■ Material
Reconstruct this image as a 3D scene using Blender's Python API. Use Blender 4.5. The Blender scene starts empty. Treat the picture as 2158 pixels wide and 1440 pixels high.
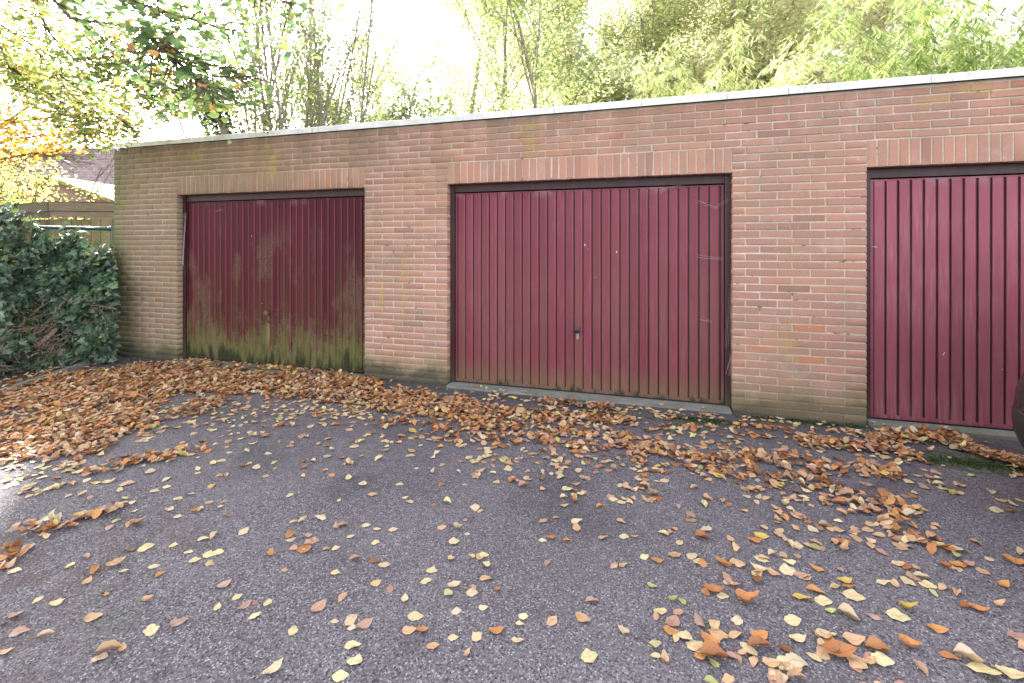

---

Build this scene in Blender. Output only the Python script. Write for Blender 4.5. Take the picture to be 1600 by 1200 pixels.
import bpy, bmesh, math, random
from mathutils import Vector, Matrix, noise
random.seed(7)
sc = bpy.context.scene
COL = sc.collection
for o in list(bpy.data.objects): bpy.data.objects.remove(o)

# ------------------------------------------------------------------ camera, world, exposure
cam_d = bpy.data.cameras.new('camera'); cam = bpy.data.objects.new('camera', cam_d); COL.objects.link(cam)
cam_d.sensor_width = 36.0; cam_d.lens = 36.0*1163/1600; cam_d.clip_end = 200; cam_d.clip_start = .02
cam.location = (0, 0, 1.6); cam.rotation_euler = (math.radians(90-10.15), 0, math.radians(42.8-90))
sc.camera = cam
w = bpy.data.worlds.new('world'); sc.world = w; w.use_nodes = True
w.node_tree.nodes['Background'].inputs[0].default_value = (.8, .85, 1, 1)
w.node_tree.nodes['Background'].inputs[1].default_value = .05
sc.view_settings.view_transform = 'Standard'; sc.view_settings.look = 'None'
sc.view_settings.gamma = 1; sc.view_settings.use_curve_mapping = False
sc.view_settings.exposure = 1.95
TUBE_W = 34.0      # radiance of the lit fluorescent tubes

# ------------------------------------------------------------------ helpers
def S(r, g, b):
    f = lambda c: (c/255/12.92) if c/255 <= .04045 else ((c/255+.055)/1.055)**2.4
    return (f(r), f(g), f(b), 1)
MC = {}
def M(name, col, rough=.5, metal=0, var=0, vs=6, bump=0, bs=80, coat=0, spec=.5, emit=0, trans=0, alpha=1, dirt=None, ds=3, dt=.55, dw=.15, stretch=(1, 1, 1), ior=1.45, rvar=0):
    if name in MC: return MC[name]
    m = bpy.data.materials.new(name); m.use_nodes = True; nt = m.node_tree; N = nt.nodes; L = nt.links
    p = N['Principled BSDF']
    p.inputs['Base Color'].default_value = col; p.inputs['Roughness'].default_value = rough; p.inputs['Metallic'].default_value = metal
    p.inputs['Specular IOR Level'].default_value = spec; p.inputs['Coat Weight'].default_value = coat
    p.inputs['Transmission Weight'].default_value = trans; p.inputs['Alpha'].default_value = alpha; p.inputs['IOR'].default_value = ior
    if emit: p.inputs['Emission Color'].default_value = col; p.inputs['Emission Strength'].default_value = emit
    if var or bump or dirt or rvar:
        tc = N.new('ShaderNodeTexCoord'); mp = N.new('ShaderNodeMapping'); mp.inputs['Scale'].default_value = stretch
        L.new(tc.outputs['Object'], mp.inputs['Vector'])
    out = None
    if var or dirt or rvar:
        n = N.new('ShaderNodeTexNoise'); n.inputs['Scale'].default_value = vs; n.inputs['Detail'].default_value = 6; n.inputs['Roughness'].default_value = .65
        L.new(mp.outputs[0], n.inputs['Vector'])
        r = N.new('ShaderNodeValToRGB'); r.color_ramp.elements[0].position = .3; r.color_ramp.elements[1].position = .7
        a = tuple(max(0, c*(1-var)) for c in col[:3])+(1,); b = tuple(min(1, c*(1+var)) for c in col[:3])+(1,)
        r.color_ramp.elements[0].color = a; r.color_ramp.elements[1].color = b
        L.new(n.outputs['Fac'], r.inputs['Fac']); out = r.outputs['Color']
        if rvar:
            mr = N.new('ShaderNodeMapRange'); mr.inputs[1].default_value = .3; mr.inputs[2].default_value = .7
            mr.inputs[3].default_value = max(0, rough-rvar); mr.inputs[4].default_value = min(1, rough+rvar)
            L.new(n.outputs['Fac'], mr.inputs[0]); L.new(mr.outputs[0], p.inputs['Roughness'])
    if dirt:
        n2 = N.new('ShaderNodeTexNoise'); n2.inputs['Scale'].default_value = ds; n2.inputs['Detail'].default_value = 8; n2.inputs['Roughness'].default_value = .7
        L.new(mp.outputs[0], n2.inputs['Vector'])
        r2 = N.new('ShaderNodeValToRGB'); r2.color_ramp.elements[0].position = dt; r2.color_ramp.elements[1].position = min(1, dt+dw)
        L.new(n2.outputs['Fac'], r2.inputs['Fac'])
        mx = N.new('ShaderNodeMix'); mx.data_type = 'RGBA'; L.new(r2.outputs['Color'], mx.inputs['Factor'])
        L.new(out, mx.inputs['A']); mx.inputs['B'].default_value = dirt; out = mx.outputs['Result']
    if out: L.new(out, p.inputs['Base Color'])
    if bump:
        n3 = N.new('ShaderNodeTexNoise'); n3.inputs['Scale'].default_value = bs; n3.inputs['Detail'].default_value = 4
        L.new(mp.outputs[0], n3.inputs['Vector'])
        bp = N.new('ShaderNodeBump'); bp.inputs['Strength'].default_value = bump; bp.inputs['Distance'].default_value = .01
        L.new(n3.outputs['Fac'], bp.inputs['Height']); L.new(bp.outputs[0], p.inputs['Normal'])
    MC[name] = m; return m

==

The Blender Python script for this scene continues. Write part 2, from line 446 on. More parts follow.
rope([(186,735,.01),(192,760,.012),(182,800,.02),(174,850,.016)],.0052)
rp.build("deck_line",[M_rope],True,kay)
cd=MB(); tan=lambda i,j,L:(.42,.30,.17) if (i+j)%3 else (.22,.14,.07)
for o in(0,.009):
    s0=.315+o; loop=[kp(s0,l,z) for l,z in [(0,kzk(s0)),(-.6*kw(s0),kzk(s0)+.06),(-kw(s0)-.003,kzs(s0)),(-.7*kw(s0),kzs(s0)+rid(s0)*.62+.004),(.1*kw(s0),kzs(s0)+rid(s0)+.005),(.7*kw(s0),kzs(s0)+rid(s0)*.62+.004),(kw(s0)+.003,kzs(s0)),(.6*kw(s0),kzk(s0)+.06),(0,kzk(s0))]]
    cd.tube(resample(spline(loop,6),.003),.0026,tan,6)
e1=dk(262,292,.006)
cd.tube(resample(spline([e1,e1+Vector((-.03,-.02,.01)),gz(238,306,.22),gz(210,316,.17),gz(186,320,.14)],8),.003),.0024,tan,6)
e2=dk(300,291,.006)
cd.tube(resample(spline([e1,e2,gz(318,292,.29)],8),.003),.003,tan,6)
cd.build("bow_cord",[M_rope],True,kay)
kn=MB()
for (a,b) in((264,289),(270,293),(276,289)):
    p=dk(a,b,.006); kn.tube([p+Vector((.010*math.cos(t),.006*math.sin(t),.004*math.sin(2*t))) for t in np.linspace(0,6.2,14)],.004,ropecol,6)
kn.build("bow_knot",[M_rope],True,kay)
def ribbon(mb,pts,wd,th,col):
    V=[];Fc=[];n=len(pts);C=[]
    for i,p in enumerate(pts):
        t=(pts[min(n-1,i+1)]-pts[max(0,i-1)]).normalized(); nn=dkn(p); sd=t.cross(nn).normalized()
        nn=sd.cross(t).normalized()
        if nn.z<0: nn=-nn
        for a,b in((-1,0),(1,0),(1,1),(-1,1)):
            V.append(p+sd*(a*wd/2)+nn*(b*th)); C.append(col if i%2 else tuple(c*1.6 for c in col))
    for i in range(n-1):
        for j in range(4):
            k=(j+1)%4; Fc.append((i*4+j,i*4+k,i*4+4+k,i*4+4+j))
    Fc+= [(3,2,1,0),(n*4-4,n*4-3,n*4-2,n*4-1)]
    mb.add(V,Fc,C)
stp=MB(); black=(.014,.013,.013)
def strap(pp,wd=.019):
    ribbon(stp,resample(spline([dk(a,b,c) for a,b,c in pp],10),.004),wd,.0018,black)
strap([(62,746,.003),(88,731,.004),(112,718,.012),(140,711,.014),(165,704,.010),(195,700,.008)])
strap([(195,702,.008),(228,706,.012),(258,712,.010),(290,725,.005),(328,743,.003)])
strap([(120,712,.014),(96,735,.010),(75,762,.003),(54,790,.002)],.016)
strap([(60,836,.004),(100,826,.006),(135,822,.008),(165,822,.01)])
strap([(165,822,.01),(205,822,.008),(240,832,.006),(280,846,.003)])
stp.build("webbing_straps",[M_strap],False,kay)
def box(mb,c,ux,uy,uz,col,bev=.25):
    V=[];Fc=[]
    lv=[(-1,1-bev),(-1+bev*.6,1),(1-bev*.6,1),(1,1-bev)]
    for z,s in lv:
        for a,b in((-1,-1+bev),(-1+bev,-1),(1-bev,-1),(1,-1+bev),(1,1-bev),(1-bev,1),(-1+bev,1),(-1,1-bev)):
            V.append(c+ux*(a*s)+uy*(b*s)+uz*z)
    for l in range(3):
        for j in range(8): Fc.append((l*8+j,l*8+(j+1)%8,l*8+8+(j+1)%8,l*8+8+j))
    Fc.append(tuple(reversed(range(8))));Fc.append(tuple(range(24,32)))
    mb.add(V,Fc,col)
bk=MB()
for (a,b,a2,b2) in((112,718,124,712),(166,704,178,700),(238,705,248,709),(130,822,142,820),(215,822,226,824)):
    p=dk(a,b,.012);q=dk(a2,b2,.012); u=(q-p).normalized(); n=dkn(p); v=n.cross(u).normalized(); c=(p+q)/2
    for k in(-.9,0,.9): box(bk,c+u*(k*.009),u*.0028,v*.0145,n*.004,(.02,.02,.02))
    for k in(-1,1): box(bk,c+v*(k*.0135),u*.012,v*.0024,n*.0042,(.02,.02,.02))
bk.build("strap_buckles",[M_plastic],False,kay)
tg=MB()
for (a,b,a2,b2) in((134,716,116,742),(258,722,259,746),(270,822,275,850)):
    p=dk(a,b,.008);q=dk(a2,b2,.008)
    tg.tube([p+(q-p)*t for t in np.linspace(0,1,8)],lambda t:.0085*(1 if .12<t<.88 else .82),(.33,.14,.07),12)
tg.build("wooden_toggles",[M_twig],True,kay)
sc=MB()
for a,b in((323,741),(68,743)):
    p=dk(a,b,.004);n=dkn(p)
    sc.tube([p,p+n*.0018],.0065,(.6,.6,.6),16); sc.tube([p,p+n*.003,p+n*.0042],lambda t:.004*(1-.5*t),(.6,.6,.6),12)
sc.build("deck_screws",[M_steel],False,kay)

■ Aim
Repeat exactly the lines running from the one with "Build this scene" through the one with "TUBE_W = 34.0", both included.

■ Problem solution
Build this scene in Blender. Output only the Python script. Write for Blender 4.5. Take the picture to be 1600 by 1200 pixels.
import bpy, bmesh, math, random
from mathutils import Vector, Matrix, noise
random.seed(7)
sc = bpy.context.scene
COL = sc.collection
for o in list(bpy.data.objects): bpy.data.objects.remove(o)

# ------------------------------------------------------------------ camera, world, exposure
cam_d = bpy.data.cameras.new('camera'); cam = bpy.data.objects.new('camera', cam_d); COL.objects.link(cam)
cam_d.sensor_width = 36.0; cam_d.lens = 36.0*1163/1600; cam_d.clip_end = 200; cam_d.clip_start = .02
cam.location = (0, 0, 1.6); cam.rotation_euler = (math.radians(90-10.15), 0, math.radians(42.8-90))
sc.camera = cam
w = bpy.data.worlds.new('world'); sc.world = w; w.use_nodes = True
w.node_tree.nodes['Background'].inputs[0].default_value = (.8, .85, 1, 1)
w.node_tree.nodes['Background'].inputs[1].default_value = .05
sc.view_settings.view_transform = 'Standard'; sc.view_settings.look = 'None'
sc.view_settings.gamma = 1; sc.view_settings.use_curve_mapping = False
sc.view_settings.exposure = 1.95
TUBE_W = 34.0      # radiance of the lit fluorescent tubes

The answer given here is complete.